_TASK INSTRUCTIONS_
Repeat the listing in full. Nothing may be added or left out.

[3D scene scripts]

*****

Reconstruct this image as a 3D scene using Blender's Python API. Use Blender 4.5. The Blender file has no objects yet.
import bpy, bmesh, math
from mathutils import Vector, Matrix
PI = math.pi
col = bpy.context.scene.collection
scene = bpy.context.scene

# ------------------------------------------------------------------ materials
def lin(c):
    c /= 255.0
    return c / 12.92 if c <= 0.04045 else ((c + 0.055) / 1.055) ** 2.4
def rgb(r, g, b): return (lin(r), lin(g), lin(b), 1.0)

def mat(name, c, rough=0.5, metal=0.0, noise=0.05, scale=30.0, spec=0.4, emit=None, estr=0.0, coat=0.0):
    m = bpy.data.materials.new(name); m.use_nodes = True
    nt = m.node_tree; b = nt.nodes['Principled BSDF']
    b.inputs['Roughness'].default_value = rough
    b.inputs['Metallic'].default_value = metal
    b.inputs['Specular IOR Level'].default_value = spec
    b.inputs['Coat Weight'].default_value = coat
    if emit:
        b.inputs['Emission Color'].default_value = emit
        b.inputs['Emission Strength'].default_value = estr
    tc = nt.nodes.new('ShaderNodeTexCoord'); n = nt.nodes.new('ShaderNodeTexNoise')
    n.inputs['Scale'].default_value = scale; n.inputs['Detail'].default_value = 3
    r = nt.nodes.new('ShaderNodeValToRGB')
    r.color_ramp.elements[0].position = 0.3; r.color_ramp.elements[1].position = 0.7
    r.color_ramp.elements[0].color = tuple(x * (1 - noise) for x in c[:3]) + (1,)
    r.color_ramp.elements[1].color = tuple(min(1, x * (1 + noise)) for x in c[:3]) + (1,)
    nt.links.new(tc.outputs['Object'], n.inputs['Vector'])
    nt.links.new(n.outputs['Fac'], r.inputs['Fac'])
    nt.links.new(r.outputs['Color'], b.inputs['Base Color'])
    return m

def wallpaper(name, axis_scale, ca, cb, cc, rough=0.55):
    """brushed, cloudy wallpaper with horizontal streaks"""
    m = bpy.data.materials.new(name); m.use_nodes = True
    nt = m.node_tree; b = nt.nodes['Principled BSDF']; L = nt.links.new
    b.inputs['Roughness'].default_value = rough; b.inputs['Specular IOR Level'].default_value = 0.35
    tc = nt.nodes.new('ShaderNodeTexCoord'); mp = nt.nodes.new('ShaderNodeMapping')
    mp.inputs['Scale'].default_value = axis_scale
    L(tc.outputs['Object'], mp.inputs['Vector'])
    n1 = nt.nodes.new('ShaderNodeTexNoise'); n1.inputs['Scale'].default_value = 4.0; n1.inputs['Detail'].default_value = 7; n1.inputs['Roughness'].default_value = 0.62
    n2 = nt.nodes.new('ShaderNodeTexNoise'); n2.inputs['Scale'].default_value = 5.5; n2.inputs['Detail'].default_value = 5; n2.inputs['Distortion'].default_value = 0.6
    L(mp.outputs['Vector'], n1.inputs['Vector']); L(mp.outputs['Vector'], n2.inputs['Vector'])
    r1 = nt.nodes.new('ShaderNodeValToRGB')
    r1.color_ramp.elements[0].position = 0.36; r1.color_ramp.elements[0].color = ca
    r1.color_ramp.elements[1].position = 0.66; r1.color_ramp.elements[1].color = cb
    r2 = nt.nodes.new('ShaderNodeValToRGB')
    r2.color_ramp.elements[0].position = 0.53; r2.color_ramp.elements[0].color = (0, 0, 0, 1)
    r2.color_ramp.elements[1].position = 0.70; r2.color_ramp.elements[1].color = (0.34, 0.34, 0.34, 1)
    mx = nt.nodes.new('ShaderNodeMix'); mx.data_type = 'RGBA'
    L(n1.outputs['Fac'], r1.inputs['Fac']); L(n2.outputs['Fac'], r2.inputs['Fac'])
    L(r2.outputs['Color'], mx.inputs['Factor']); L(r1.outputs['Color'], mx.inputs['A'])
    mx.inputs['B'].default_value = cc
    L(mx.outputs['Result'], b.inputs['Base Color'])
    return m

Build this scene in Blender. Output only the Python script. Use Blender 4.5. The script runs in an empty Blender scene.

*****

_RESULT_
Reconstruct this image as a 3D scene using Blender's Python API. Use Blender 4.5. The Blender file has no objects yet.
import bpy, bmesh, math
from mathutils import Vector, Matrix
PI = math.pi
col = bpy.context.scene.collection
scene = bpy.context.scene

# ------------------------------------------------------------------ materials
def lin(c):
    c /= 255.0
    return c / 12.92 if c <= 0.04045 else ((c + 0.055) / 1.055) ** 2.4
def rgb(r, g, b): return (lin(r), lin(g), lin(b), 1.0)

def mat(name, c, rough=0.5, metal=0.0, noise=0.05, scale=30.0, spec=0.4, emit=None, estr=0.0, coat=0.0):
    m = bpy.data.materials.new(name); m.use_nodes = True
    nt = m.node_tree; b = nt.nodes['Principled BSDF']
    b.inputs['Roughness'].default_value = rough
    b.inputs['Metallic'].default_value = metal
    b.inputs['Specular IOR Level'].default_value = spec
    b.inputs['Coat Weight'].default_value = coat
    if emit:
        b.inputs['Emission Color'].default_value = emit
        b.inputs['Emission Strength'].default_value = estr
    tc = nt.nodes.new('ShaderNodeTexCoord'); n = nt.nodes.new('ShaderNodeTexNoise')
    n.inputs['Scale'].default_value = scale; n.inputs['Detail'].default_value = 3
    r = nt.nodes.new('ShaderNodeValToRGB')
    r.color_ramp.elements[0].position = 0.3; r.color_ramp.elements[1].position = 0.7
    r.color_ramp.elements[0].color = tuple(x * (1 - noise) for x in c[:3]) + (1,)
    r.color_ramp.elements[1].color = tuple(min(1, x * (1 + noise)) for x in c[:3]) + (1,)
    nt.links.new(tc.outputs['Object'], n.inputs['Vector'])
    nt.links.new(n.outputs['Fac'], r.inputs['Fac'])
    nt.links.new(r.outputs['Color'], b.inputs['Base Color'])
    return m

def wallpaper(name, axis_scale, ca, cb, cc, rough=0.55):
    """brushed, cloudy wallpaper with horizontal streaks"""
    m = bpy.data.materials.new(name); m.use_nodes = True
    nt = m.node_tree; b = nt.nodes['Principled BSDF']; L = nt.links.new
    b.inputs['Roughness'].default_value = rough; b.inputs['Specular IOR Level'].default_value = 0.35
    tc = nt.nodes.new('ShaderNodeTexCoord'); mp = nt.nodes.new('ShaderNodeMapping')
    mp.inputs['Scale'].default_value = axis_scale
    L(tc.outputs['Object'], mp.inputs['Vector'])
    n1 = nt.nodes.new('ShaderNodeTexNoise'); n1.inputs['Scale'].default_value = 4.0; n1.inputs['Detail'].default_value = 7; n1.inputs['Roughness'].default_value = 0.62
    n2 = nt.nodes.new('ShaderNodeTexNoise'); n2.inputs['Scale'].default_value = 5.5; n2.inputs['Detail'].default_value = 5; n2.inputs['Distortion'].default_value = 0.6
    L(mp.outputs['Vector'], n1.inputs['Vector']); L(mp.outputs['Vector'], n2.inputs['Vector'])
    r1 = nt.nodes.new('ShaderNodeValToRGB')
    r1.color_ramp.elements[0].position = 0.36; r1.color_ramp.elements[0].color = ca
    r1.color_ramp.elements[1].position = 0.66; r1.color_ramp.elements[1].color = cb
    r2 = nt.nodes.new('ShaderNodeValToRGB')
    r2.color_ramp.elements[0].position = 0.53; r2.color_ramp.elements[0].color = (0, 0, 0, 1)
    r2.color_ramp.elements[1].position = 0.70; r2.color_ramp.elements[1].color = (0.34, 0.34, 0.34, 1)
    mx = nt.nodes.new('ShaderNodeMix'); mx.data_type = 'RGBA'
    L(n1.outputs['Fac'], r1.inputs['Fac']); L(n2.outputs['Fac'], r2.inputs['Fac'])
    L(r2.outputs['Color'], mx.inputs['Factor']); L(r1.outputs['Color'], mx.inputs['A'])
    mx.inputs['B'].default_value = cc
    L(mx.outputs['Result'], b.inputs['Base Color'])
    return m

Build this scene in Blender. Output only the Python script. Use Blender 4.5. The script runs in an empty Blender scene.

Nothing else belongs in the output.